Longer wait for cheaper Sh15,000 power connection

What you need to know:

  • Homes seeking electricity connection will have to wait longer for installation of additional transformers and power lines to enjoy the subsidised Sh15,000 connection fee.
  • Energy Secretary Charles Keter says the bulk of homes without power will qualify for the subsidy once the new Sh3 billion transformers have been installed.
  • Customers who opt not to wait for the planned line and transformers will be forced pay at market rate, a fee that would allow Kenya Power to recover the full connection cost.
  • Kenya Power currently has 55,000 transformers and needs additional units to spread its distribution network to off-grid areas.
  • The cost of a transformer ranges between Sh200,000 and Sh500,000, according to the utility firm.

Homes seeking electricity connection will have to wait longer for installation of additional transformers and power lines to enjoy the subsidised Sh15,000 connection fee.

Energy Secretary Charles Keter says the bulk of homes without power will qualify for the subsidy once the new Sh3 billion transformers have been installed. The Treasury has allocated the amount in the national budget for the fiscal year starting July.

Customers who opt not to wait for the planned line and transformers will be forced to pay at market rate, a fee that would allow Kenya Power to recover the full connection cost.

Kenya Power has, since mid-last year, been connecting homes to the grid for Sh15,000, down from Sh35,000 and allows the customers to pay the fee over 36 months, removing the cost hurdles for poor homes.

“It is Sh15,000 per customer within 600-metre radius of a transformer. Those beyond pay at cost,” said Mr Keter in an interview.

“We’re putting up more transformers to bring equity in terms of coverage. The Sh3 billion in the budget is to bring more unconnected homes closer to a transformer.”

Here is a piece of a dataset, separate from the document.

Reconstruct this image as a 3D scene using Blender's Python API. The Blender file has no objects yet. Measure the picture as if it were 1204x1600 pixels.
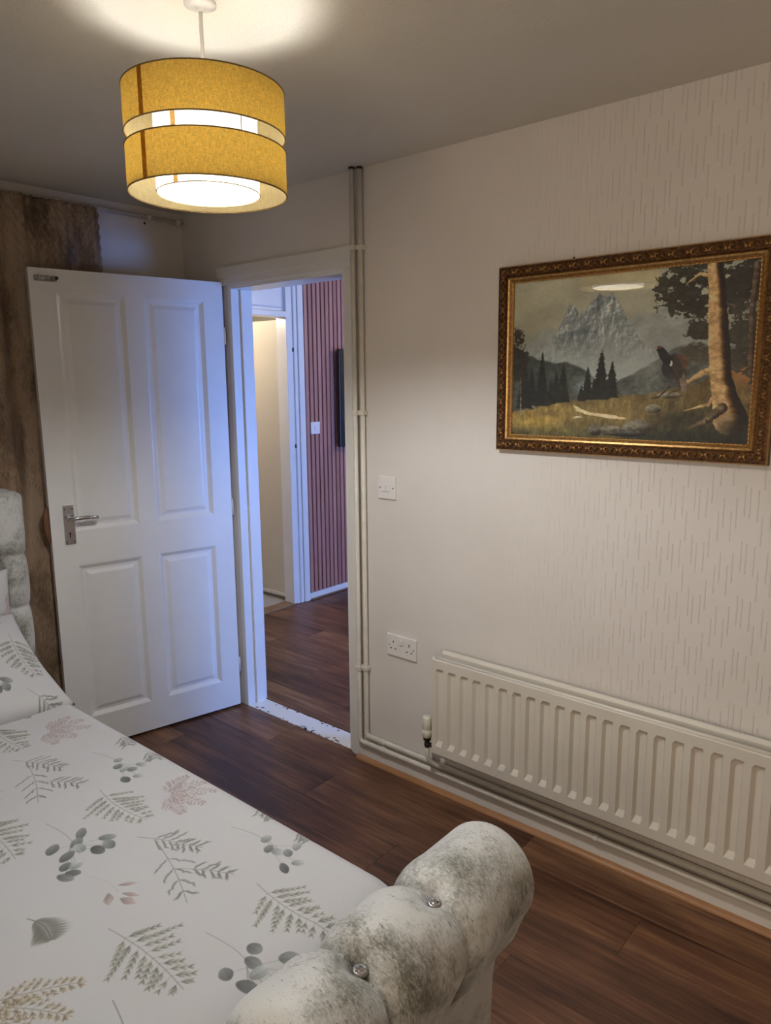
import bpy, bmesh, math, random
import numpy as np
from mathutils import Vector, Matrix

random.seed(7)
PI = math.pi
SC = bpy.context.scene
COL = SC.collection

# ------------------------------------------------------------------ camera
cam_d = bpy.data.cameras.new('camera')
cam = bpy.data.objects.new('camera', cam_d); COL.objects.link(cam)
SC.camera = cam
cam_d.sensor_fit = 'VERTICAL'; cam_d.sensor_height = 32.0
cam_d.lens = 1140.71 / 1600 * 32.0
cam_d.clip_start = 0.02
_r = Vector((0.76353, 0.64572, -0.00807)); _u = Vector((-0.10715, 0.13900, 0.98448)); _f = Vector((-0.63682, 0.75082, -0.17532))
cam.matrix_world = Matrix(((_r.x, _u.x, -_f.x, 3.12466), (_r.y, _u.y, -_f.y, -2.18952), (_r.z, _u.z, -_f.z, 1.60469), (0, 0, 0, 1)))

# ------------------------------------------------------------------ world, light, exposure
w = bpy.data.worlds.new('dusk'); SC.world = w; w.use_nodes = True
w.node_tree.nodes['Background'].inputs[0].default_value = (0.25, 0.38, 0.85, 1)
w.node_tree.nodes['Background'].inputs[1].default_value = 0.25

def light(name, kind, loc, energy, color, size=0.1, size_y=None, direction=None):
    d = bpy.data.lights.new(name, kind); d.energy = energy; d.color = color
    if kind == 'AREA':
        d.shape = 'RECTANGLE'; d.size = size; d.size_y = size_y or size
    else:
        d.shadow_soft_size = size
    o = bpy.data.objects.new(name, d); COL.objects.link(o); o.location = loc
    if direction: o.rotation_euler = Vector(direction).to_track_quat('-Z', 'Y').to_euler()
    return o
# dusk daylight through the side window of the room beyond the doorway
light('side_window_daylight', 'AREA', (3.14, 1.35, 1.10), 132, (0.16, 0.36, 1.0), 1.2, 1.1, (-1, 0, 0))
# ceiling lamp of the room beyond the doorway
light('living_room_lamp', 'POINT', (0.97, 2.3, 2.22), 22, (1.0, 0.90, 0.80), 0.07)
# unseen warm fill added behind the camera to lift upper walls and ceiling
light('bedroom_fill_light', 'AREA', (3.1, -3.22, 1.45), 31, (1.0, 0.81, 0.58), 1.8, 1.2, (0, 1, 0))
# unseen fill lamp added to lighten the small room and its plain door
light('small_room_fill', 'POINT', (-1.35, 0.75, 2.15), 20, (1.0, 0.86, 0.68), 0.06)
BULB_STRENGTH = 1750.0

vs = SC.view_settings
vs.view_transform = 'Standard'; vs.look = 'None'; vs.gamma = 1.0; vs.use_curve_mapping = False
vs.exposure = 0.0

# ------------------------------------------------------------------ materials
class NT:
    def __init__(s, name):
        s.m = bpy.data.materials.new(name); s.m.use_nodes = True
        s.t = s.m.node_tree; s.n = s.t.nodes; s.l = s.t.links
        s.b = s.n['Principled BSDF']; s.out = s.n['Material Output']
    def new(s, typ, **kw):
        n = s.n.new(typ)
        for k, v in kw.items(): setattr(n, k, v)
        return n
    def link(s, a, b): s.l.new(a, b)
    def coord(s, scale=(1, 1, 1), rot=(0, 0, 0), loc=(0, 0, 0), kind='Object'):
        c = s.new('ShaderNodeTexCoord'); m = s.new('ShaderNodeMapping')
        m.inputs['Scale'].default_value = scale; m.inputs['Rotation'].default_value = rot; m.inputs['Location'].default_value = loc
        s.link(c.outputs[kind], m.inputs[0]); return m.outputs[0]
    def noise(s, vec, scale, detail=4, rough=0.55, dist=0.0):
        n = s.new('ShaderNodeTexNoise'); n.inputs['Scale'].default_value = scale; n.inputs['Detail'].default_value = detail
        n.inputs['Roughness'].default_value = rough; n.inputs['Distortion'].default_value = dist
        if vec: s.link(vec, n.inputs['Vector'])
        return n.outputs['Fac']
    def ramp(s, fac, stops):
        r = s.new('ShaderNodeValToRGB'); e = r.color_ramp.elements
        while len(e) < len(stops): e.new(0.5)
        for i, (p, c) in enumerate(stops):
            e[i].position = p; e[i].color = (c[0], c[1], c[2], 1)
        s.link(fac, r.inputs[0]); return r.outputs[0]
    def math(s, op, a, b=None, c=None):
        n = s.new('ShaderNodeMath', operation=op)
        for i, v in enumerate((a, b, c)):
            if v is None: continue
            if isinstance(v, (int, float)): n.inputs[i].default_value = v
            else: s.link(v, n.inputs[i])
        return n.outputs[0]
    def mix(s, fac, a, b, mode='MIX'):
        n = s.new('ShaderNodeMix', data_type='RGBA', blend_type=mode)
        for i, v in ((0, fac), (6, a), (7, b)):
            if isinstance(v, (int, float)): n.inputs[i].default_value = v
            elif isinstance(v, tuple): n.inputs[i].default_value = (v[0], v[1], v[2], 1)
            else: s.link(v, n.inputs[i])
        return n.outputs[2]
    def bump(s, h, strength=0.3, dist=0.002, chain=None):
        n = s.new('ShaderNodeBump'); n.inputs['Strength'].default_value = strength; n.inputs['Distance'].default_value = dist
        s.link(h, n.inputs['Height'])
        if chain: s.link(chain, n.inputs['Normal'])
        s.link(n.outputs[0], s.b.inputs['Normal']); return n.outputs[0]
    def base(s, c):
        if isinstance(c, tuple): s.b.inputs['Base Color'].default_value = (c[0], c[1], c[2], 1)
        else: s.link(c, s.b.inputs['Base Color'])
    def set(s, **kw):
        for k, v in kw.items(): s.b.inputs[k.replace('_', ' ')].default_value = v

def srgb(r, g, b):
    f = lambda v: ((v / 255 + 0.055) / 1.055) ** 2.4 if v > 10.3 else v / 255 / 12.92
    return (f(r), f(g), f(b))

def plain(name, c, rough=0.5, var=0.06, scale=12, bump=0.0, bscale=80, metal=0.0, spec=0.5):
    m = NT(name); co = m.coord()
    f = m.noise(co, scale, 4)
    lo = tuple(max(0, v * (1 - var)) for v in c); hi = tuple(min(1, v * (1 + var)) for v in c)
    m.base(m.ramp(f, [(0.3, lo), (0.7, hi)]))
    m.set(Roughness=rough, Metallic=metal); m.b.inputs['Specular IOR Level'].default_value = spec
    if bump: m.bump(m.noise(co, bscale, 3), bump, 0.002)
    return m.m

M = {}
M['gloss_white'] = plain('white_gloss_paint', (0.80, 0.79, 0.77), 0.30, 0.02, 9, 0.05, 30)
M['trim_white'] = plain('satin_trim_paint', (0.76, 0.73, 0.68), 0.38, 0.03, 9, 0.05, 40)
M['pipe_paint'] = plain('cream_pipe_paint', (0.68, 0.64, 0.56), 0.40, 0.06, 20, 0.05, 60)
M['rad_paint'] = plain('cream_radiator_enamel', (0.70, 0.655, 0.575), 0.33, 0.04, 7, 0.04, 60)
M['white_plastic'] = plain('white_plastic', (0.80, 0.77, 0.75), 0.28, 0.02)
M['cream_plastic'] = plain('cream_plastic', (0.74, 0.72, 0.58), 0.35, 0.02)
M['dark'] = plain('dark_hole', (0.012, 0.011, 0.010), 0.6, 0.2)
M['brown_metal'] = plain('tarnished_brass', (0.055, 0.04, 0.032), 0.42, 0.25, 60, metal=0.6)
M['chrome'] = plain('satin_chrome', (0.62, 0.62, 0.63), 0.24, 0.05, 30, metal=1.0)
M['steel'] = plain('dull_steel', (0.36, 0.35, 0.33), 0.38, 0.12, 40, metal=0.9)
M['bead_wood'] = None
M['cream_wall'] = plain('cream_emulsion', (0.68, 0.64, 0.56), 0.8, 0.03, 6, 0.15, 160)
M['cream_door'] = plain('cream_flush_door_paint', (0.66, 0.61, 0.52), 0.5, 0.02, 4)
M['carpet'] = plain('grey_carpet', (0.42, 0.40, 0.37), 0.95, 0.12, 60, 0.6, 400)
M['black'] = plain('black_plastic', (0.010, 0.010, 0.012), 0.35, 0.1)
M['slat_back'] = plain('dark_felt_backing', (0.075, 0.040, 0.038), 0.95, 0.1)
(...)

Some applicants in rural Kenya have been paying in excess of Sh100,000 to be connected to the power grid despite being near a transformer.

This is a departure from earlier promise by State officials that homes would be connected at Sh15,000.

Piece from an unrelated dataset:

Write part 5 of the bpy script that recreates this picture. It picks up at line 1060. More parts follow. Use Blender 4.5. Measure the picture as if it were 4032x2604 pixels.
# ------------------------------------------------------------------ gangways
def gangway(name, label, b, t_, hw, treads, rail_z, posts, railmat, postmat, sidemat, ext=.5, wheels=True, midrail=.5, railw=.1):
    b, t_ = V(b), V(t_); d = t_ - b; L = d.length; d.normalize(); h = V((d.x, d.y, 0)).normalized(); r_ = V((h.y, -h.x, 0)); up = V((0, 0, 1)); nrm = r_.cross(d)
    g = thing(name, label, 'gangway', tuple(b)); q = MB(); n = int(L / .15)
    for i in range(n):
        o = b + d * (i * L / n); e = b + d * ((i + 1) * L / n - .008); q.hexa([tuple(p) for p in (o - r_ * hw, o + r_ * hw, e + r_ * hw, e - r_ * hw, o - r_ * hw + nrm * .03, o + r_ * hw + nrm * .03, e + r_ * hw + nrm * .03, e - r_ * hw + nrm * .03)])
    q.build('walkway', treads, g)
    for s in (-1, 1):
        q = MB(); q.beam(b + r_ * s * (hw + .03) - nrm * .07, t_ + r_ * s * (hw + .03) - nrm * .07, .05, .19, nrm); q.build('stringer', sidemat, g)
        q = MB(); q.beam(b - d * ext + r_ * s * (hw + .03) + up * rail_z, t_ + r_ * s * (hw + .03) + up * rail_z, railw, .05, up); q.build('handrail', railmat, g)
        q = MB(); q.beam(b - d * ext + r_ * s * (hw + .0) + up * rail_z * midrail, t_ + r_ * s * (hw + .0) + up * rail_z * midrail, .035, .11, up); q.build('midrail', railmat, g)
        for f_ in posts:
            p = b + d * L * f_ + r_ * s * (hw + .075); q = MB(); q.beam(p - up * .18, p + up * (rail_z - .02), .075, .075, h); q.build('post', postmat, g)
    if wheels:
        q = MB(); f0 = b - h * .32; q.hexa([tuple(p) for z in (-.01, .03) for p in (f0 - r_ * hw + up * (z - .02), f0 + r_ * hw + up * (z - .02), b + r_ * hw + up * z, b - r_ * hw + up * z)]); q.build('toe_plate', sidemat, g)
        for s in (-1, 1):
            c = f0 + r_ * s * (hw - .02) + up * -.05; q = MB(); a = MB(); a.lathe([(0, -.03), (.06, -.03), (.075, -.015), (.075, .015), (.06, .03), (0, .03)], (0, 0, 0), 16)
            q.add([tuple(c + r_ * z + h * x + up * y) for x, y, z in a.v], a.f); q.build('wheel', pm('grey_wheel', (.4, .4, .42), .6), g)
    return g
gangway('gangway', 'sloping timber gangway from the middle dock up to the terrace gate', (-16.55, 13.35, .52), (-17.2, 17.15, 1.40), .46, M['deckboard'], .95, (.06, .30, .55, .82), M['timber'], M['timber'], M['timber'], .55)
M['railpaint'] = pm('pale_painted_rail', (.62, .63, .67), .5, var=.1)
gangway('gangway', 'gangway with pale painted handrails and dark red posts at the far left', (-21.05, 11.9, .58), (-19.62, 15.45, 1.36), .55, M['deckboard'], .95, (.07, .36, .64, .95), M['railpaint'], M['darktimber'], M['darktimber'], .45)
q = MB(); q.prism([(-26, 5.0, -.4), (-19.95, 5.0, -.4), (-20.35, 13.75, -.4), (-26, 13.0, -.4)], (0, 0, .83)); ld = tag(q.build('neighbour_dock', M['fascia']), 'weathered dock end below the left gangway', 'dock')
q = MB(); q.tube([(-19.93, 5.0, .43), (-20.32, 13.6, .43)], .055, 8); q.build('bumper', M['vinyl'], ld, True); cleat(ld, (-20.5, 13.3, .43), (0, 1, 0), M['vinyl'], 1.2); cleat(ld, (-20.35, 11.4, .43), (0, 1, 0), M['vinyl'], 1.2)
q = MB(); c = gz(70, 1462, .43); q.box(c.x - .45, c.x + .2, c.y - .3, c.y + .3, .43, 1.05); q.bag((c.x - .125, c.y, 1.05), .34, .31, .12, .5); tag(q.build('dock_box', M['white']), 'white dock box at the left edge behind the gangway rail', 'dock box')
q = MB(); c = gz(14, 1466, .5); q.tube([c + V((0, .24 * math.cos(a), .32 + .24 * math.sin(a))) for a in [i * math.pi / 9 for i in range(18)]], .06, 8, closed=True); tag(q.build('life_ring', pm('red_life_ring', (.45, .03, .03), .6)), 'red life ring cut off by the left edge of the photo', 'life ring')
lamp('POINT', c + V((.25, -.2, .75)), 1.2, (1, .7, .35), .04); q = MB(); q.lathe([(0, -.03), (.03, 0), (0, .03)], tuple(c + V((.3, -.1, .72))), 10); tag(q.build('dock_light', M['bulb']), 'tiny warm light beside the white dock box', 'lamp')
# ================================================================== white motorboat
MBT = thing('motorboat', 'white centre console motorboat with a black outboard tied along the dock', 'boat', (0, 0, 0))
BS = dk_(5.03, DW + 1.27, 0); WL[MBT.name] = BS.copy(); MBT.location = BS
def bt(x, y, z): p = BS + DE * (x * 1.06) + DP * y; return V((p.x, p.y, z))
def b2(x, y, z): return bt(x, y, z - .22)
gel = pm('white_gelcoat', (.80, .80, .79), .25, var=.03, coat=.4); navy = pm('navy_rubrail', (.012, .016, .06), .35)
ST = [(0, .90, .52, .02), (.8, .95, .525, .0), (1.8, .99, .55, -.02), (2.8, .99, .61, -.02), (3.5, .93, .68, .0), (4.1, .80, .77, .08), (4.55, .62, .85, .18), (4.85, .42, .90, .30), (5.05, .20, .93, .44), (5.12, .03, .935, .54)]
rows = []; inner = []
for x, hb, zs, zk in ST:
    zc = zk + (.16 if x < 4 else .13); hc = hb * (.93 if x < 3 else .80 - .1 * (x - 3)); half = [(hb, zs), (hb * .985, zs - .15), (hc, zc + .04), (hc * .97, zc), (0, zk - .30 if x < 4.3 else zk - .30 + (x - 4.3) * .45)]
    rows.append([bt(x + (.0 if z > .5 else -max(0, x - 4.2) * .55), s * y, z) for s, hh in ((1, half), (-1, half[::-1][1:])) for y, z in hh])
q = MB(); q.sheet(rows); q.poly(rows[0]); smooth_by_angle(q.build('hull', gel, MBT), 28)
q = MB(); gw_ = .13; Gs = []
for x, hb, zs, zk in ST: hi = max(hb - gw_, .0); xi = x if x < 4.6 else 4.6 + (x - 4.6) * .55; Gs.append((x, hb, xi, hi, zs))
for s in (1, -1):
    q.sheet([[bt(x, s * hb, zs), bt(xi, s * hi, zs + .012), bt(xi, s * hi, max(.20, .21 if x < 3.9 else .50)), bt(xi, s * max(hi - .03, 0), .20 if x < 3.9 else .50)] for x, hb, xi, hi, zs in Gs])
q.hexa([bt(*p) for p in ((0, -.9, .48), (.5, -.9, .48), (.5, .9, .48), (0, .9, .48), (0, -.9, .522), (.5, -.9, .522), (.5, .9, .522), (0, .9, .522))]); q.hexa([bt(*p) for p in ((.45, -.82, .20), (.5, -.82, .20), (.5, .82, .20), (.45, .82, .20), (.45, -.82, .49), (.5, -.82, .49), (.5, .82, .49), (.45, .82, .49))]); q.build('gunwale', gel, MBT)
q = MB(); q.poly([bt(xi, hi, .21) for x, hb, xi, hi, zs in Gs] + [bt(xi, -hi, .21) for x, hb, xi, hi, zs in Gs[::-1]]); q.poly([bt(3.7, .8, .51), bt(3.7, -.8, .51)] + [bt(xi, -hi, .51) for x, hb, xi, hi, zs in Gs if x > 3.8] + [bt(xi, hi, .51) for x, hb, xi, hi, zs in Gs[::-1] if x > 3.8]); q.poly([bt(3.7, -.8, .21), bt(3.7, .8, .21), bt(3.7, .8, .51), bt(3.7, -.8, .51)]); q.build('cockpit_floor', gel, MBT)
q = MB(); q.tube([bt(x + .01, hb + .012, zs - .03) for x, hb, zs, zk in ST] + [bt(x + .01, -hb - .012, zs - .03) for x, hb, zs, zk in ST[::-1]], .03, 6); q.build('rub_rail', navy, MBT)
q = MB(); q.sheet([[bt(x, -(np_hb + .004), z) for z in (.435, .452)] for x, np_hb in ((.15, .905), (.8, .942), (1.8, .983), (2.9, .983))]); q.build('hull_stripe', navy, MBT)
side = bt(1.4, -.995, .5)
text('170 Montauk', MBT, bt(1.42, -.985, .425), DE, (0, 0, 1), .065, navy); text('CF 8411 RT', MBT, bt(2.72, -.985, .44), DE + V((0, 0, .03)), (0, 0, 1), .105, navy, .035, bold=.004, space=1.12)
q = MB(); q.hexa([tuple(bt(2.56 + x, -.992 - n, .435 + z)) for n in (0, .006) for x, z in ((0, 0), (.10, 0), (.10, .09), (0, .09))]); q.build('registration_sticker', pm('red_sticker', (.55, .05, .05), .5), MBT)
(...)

Kenya Power currently has 55,000 transformers and needs additional units to spread its distribution network to off-grid areas.

The cost of a transformer ranges between Sh200,000 and Sh500,000, according to the utility firm.

This means the Sh3 billion can buy up to 15,000 new units or nearly a third of the current population.

Manufacturing plant

Chinese firm Yocean Group last year opened Kenya’s first transformer manufacturing plant, eyeing big-ticket supply contracts from the electricity distributor.

Treasury budget estimates for the 2017/18 year show that a further Sh9.7 billion will be spent on the last mile connectivity project.

The low-cost project has been a key plank of the Jubilee government’s energy policy in expanding power access.

The number of customers connected to the power grid has increased to 5.8 million from one million in 2010, a nearly six-fold growth.

Before the last mile project, homes located within 600 metres of a transformer paid Sh35,000 as connection fee, which Kenya Power reckoned was still below markets rates.

The electricity retailer last year put the real cost of a single-phase connection near a transformer at Sh100,000, meaning the government shouldered the difference.

The government reckons that the last mile project will remove a major hurdle to acceleration of rural electrification and spur village economies as residents open up such businesses like welding, barber shops, hotels and cyber cafés.

President Uhuru Kenyatta launched the project in May 2015, but it faced implementation delays before taking off last year.

Kenya has set 2020 as the deadline to attain universal power access.

Unlike in the past when home owners had to make applications for connection, Kenya Power is now approaching potential customers in neighbourhoods with transformers and offering to hook them to the grid.

The last mile project is financed to the tune of Sh43.5 billion by the African Development Bank and the World Bank.